-- start of Entries supplied --
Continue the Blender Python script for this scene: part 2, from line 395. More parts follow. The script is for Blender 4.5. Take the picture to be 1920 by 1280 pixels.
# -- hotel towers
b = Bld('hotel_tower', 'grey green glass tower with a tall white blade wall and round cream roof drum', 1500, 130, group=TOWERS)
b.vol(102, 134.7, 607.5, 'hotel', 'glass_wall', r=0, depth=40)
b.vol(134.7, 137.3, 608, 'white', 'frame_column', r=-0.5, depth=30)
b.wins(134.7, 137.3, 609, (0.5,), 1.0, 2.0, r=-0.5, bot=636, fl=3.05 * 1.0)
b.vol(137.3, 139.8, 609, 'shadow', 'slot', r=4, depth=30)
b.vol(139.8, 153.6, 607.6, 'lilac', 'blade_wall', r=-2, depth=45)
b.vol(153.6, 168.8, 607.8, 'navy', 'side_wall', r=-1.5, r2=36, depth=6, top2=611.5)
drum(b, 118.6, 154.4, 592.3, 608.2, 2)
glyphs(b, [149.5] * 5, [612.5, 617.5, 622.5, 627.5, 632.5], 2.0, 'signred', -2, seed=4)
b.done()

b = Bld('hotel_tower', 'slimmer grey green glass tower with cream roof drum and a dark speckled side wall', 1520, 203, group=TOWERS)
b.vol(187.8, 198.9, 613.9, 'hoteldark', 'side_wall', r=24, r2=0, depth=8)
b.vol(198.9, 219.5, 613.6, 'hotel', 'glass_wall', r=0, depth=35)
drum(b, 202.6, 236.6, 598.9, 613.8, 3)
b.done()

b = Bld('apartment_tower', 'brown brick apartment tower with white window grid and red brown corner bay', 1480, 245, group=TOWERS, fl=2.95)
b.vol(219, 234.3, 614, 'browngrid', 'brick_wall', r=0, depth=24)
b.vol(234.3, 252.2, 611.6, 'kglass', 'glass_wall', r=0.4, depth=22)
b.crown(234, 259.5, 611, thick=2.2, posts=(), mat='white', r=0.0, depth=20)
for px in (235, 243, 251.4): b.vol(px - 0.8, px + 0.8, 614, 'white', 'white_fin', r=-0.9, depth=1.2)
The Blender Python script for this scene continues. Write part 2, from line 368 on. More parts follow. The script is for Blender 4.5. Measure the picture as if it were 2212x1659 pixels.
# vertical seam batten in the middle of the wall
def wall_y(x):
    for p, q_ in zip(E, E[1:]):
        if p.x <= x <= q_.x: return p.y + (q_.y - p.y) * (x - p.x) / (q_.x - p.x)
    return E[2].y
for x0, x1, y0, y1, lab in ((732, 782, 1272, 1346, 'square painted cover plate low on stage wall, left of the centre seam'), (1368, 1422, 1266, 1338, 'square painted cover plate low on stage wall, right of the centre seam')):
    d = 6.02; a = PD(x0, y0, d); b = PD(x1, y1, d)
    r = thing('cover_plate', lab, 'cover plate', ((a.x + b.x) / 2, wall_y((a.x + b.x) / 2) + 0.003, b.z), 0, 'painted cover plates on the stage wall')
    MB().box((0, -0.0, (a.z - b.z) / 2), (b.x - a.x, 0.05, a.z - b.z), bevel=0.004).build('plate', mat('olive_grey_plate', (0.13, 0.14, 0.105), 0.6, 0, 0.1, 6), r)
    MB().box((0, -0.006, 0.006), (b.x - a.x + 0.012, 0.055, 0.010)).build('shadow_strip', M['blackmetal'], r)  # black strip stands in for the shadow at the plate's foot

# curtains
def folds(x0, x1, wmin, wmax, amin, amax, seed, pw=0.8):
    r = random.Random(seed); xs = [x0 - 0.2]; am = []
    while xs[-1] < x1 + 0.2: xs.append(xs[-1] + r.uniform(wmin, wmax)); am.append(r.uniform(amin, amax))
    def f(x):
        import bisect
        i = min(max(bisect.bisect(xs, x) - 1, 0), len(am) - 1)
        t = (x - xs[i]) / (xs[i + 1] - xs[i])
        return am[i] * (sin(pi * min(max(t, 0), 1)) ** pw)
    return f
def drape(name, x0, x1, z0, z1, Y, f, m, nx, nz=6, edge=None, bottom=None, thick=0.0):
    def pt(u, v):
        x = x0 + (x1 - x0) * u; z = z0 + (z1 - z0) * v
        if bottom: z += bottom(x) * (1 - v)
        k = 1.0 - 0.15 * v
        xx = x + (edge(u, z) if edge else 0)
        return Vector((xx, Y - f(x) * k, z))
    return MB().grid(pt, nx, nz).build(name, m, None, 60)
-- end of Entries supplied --
Reproduce the entries exactly, starting at their first line and stopping after the line with "for px in (235, 243, 251.4): b.vol(px".

* [Worked answer]
Continue the Blender Python script for this scene: part 2, from line 395. More parts follow. The script is for Blender 4.5. Take the picture to be 1920 by 1280 pixels.
# -- hotel towers
b = Bld('hotel_tower', 'grey green glass tower with a tall white blade wall and round cream roof drum', 1500, 130, group=TOWERS)
b.vol(102, 134.7, 607.5, 'hotel', 'glass_wall', r=0, depth=40)
b.vol(134.7, 137.3, 608, 'white', 'frame_column', r=-0.5, depth=30)
b.wins(134.7, 137.3, 609, (0.5,), 1.0, 2.0, r=-0.5, bot=636, fl=3.05 * 1.0)
b.vol(137.3, 139.8, 609, 'shadow', 'slot', r=4, depth=30)
b.vol(139.8, 153.6, 607.6, 'lilac', 'blade_wall', r=-2, depth=45)
b.vol(153.6, 168.8, 607.8, 'navy', 'side_wall', r=-1.5, r2=36, depth=6, top2=611.5)
drum(b, 118.6, 154.4, 592.3, 608.2, 2)
glyphs(b, [149.5] * 5, [612.5, 617.5, 622.5, 627.5, 632.5], 2.0, 'signred', -2, seed=4)
b.done()

b = Bld('hotel_tower', 'slimmer grey green glass tower with cream roof drum and a dark speckled side wall', 1520, 203, group=TOWERS)
b.vol(187.8, 198.9, 613.9, 'hoteldark', 'side_wall', r=24, r2=0, depth=8)
b.vol(198.9, 219.5, 613.6, 'hotel', 'glass_wall', r=0, depth=35)
drum(b, 202.6, 236.6, 598.9, 613.8, 3)
b.done()

b = Bld('apartment_tower', 'brown brick apartment tower with white window grid and red brown corner bay', 1480, 245, group=TOWERS, fl=2.95)
b.vol(219, 234.3, 614, 'browngrid', 'brick_wall', r=0, depth=24)
b.vol(234.3, 252.2, 611.6, 'kglass', 'glass_wall', r=0.4, depth=22)
b.crown(234, 259.5, 611, thick=2.2, posts=(), mat='white', r=0.0, depth=20)
for px in (235, 243, 251.4): b.vol(px - 0.8, px + 0.8, 614, 'white', 'white_fin', r=-0.9, depth=1.2)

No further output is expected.